- Given material:
--*--

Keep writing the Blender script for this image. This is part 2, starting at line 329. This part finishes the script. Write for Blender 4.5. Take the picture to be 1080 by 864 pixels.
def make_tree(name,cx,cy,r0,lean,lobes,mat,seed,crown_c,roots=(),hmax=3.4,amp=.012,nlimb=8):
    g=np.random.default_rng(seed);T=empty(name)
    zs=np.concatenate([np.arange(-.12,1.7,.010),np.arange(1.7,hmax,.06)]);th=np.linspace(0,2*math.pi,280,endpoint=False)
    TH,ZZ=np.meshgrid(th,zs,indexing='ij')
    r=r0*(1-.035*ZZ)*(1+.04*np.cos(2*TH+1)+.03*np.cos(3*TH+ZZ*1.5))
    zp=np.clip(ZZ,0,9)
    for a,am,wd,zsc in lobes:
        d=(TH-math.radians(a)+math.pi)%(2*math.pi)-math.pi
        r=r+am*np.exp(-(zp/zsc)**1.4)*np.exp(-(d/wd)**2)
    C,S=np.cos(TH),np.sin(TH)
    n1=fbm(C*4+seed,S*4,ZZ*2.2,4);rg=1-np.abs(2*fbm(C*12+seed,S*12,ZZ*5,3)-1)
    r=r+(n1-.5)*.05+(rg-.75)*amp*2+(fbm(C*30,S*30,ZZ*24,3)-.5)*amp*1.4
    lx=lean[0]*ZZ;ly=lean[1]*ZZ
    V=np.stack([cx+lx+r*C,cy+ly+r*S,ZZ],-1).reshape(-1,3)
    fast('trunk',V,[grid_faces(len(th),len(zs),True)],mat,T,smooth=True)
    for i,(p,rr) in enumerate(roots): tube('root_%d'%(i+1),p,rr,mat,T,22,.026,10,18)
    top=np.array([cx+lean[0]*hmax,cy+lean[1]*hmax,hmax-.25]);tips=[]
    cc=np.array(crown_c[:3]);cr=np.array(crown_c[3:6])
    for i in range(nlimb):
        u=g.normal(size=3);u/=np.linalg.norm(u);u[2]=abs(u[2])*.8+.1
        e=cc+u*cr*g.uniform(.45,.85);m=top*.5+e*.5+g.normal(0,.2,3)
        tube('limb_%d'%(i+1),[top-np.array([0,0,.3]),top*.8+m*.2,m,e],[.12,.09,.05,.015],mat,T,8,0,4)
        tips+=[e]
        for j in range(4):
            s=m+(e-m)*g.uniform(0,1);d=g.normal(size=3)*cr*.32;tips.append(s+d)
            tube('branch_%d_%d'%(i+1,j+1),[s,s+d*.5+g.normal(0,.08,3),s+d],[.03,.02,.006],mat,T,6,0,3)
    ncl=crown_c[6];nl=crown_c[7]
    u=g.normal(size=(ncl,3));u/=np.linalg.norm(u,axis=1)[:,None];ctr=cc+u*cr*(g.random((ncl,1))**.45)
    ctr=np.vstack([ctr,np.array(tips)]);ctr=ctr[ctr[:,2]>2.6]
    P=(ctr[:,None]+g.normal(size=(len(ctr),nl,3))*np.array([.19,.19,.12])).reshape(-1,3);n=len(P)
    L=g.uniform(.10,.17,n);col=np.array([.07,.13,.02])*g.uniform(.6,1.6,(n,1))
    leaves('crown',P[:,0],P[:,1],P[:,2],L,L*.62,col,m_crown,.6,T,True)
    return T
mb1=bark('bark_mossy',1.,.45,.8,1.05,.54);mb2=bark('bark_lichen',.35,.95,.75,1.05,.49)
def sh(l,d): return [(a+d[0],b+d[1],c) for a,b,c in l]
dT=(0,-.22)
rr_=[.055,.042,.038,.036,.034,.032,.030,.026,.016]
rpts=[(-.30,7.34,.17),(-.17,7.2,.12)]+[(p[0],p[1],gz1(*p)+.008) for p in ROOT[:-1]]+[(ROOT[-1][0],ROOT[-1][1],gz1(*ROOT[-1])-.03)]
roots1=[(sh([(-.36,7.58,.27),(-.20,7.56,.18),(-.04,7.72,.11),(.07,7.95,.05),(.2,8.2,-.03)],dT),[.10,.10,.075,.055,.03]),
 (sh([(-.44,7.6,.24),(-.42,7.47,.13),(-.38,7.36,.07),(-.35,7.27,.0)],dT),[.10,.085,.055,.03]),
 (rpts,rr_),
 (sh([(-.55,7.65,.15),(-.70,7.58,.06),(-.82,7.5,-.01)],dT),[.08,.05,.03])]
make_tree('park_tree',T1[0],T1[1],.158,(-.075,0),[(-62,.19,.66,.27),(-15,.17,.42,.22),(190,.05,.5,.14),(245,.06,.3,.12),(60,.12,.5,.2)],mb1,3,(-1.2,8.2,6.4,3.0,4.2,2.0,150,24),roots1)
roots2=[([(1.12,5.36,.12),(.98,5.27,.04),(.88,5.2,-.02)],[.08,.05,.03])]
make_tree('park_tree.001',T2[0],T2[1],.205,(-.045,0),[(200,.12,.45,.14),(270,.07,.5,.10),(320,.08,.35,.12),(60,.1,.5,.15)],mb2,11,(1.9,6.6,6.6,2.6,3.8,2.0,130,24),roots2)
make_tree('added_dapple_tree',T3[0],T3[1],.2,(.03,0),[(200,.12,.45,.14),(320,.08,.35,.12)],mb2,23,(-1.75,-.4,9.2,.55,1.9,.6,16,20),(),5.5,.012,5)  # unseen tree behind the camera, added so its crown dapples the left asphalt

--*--

- Instructions for the task: Output the lines above verbatim and in full.

- Task output:
Keep writing the Blender script for this image. This is part 2, starting at line 329. This part finishes the script. Write for Blender 4.5. Take the picture to be 1080 by 864 pixels.
def make_tree(name,cx,cy,r0,lean,lobes,mat,seed,crown_c,roots=(),hmax=3.4,amp=.012,nlimb=8):
    g=np.random.default_rng(seed);T=empty(name)
    zs=np.concatenate([np.arange(-.12,1.7,.010),np.arange(1.7,hmax,.06)]);th=np.linspace(0,2*math.pi,280,endpoint=False)
    TH,ZZ=np.meshgrid(th,zs,indexing='ij')
    r=r0*(1-.035*ZZ)*(1+.04*np.cos(2*TH+1)+.03*np.cos(3*TH+ZZ*1.5))
    zp=np.clip(ZZ,0,9)
    for a,am,wd,zsc in lobes:
        d=(TH-math.radians(a)+math.pi)%(2*math.pi)-math.pi
        r=r+am*np.exp(-(zp/zsc)**1.4)*np.exp(-(d/wd)**2)
    C,S=np.cos(TH),np.sin(TH)
    n1=fbm(C*4+seed,S*4,ZZ*2.2,4);rg=1-np.abs(2*fbm(C*12+seed,S*12,ZZ*5,3)-1)
    r=r+(n1-.5)*.05+(rg-.75)*amp*2+(fbm(C*30,S*30,ZZ*24,3)-.5)*amp*1.4
    lx=lean[0]*ZZ;ly=lean[1]*ZZ
    V=np.stack([cx+lx+r*C,cy+ly+r*S,ZZ],-1).reshape(-1,3)
    fast('trunk',V,[grid_faces(len(th),len(zs),True)],mat,T,smooth=True)
    for i,(p,rr) in enumerate(roots): tube('root_%d'%(i+1),p,rr,mat,T,22,.026,10,18)
    top=np.array([cx+lean[0]*hmax,cy+lean[1]*hmax,hmax-.25]);tips=[]
    cc=np.array(crown_c[:3]);cr=np.array(crown_c[3:6])
    for i in range(nlimb):
        u=g.normal(size=3);u/=np.linalg.norm(u);u[2]=abs(u[2])*.8+.1
        e=cc+u*cr*g.uniform(.45,.85);m=top*.5+e*.5+g.normal(0,.2,3)
        tube('limb_%d'%(i+1),[top-np.array([0,0,.3]),top*.8+m*.2,m,e],[.12,.09,.05,.015],mat,T,8,0,4)
        tips+=[e]
        for j in range(4):
            s=m+(e-m)*g.uniform(0,1);d=g.normal(size=3)*cr*.32;tips.append(s+d)
            tube('branch_%d_%d'%(i+1,j+1),[s,s+d*.5+g.normal(0,.08,3),s+d],[.03,.02,.006],mat,T,6,0,3)
    ncl=crown_c[6];nl=crown_c[7]
    u=g.normal(size=(ncl,3));u/=np.linalg.norm(u,axis=1)[:,None];ctr=cc+u*cr*(g.random((ncl,1))**.45)
    ctr=np.vstack([ctr,np.array(tips)]);ctr=ctr[ctr[:,2]>2.6]
    P=(ctr[:,None]+g.normal(size=(len(ctr),nl,3))*np.array([.19,.19,.12])).reshape(-1,3);n=len(P)
    L=g.uniform(.10,.17,n);col=np.array([.07,.13,.02])*g.uniform(.6,1.6,(n,1))
    leaves('crown',P[:,0],P[:,1],P[:,2],L,L*.62,col,m_crown,.6,T,True)
    return T
mb1=bark('bark_mossy',1.,.45,.8,1.05,.54);mb2=bark('bark_lichen',.35,.95,.75,1.05,.49)
def sh(l,d): return [(a+d[0],b+d[1],c) for a,b,c in l]
dT=(0,-.22)
rr_=[.055,.042,.038,.036,.034,.032,.030,.026,.016]
rpts=[(-.30,7.34,.17),(-.17,7.2,.12)]+[(p[0],p[1],gz1(*p)+.008) for p in ROOT[:-1]]+[(ROOT[-1][0],ROOT[-1][1],gz1(*ROOT[-1])-.03)]
roots1=[(sh([(-.36,7.58,.27),(-.20,7.56,.18),(-.04,7.72,.11),(.07,7.95,.05),(.2,8.2,-.03)],dT),[.10,.10,.075,.055,.03]),
 (sh([(-.44,7.6,.24),(-.42,7.47,.13),(-.38,7.36,.07),(-.35,7.27,.0)],dT),[.10,.085,.055,.03]),
 (rpts,rr_),
 (sh([(-.55,7.65,.15),(-.70,7.58,.06),(-.82,7.5,-.01)],dT),[.08,.05,.03])]
make_tree('park_tree',T1[0],T1[1],.158,(-.075,0),[(-62,.19,.66,.27),(-15,.17,.42,.22),(190,.05,.5,.14),(245,.06,.3,.12),(60,.12,.5,.2)],mb1,3,(-1.2,8.2,6.4,3.0,4.2,2.0,150,24),roots1)
roots2=[([(1.12,5.36,.12),(.98,5.27,.04),(.88,5.2,-.02)],[.08,.05,.03])]
make_tree('park_tree.001',T2[0],T2[1],.205,(-.045,0),[(200,.12,.45,.14),(270,.07,.5,.10),(320,.08,.35,.12),(60,.1,.5,.15)],mb2,11,(1.9,6.6,6.6,2.6,3.8,2.0,130,24),roots2)
make_tree('added_dapple_tree',T3[0],T3[1],.2,(.03,0),[(200,.12,.45,.14),(320,.08,.35,.12)],mb2,23,(-1.75,-.4,9.2,.55,1.9,.6,16,20),(),5.5,.012,5)  # unseen tree behind the camera, added so its crown dapples the left asphalt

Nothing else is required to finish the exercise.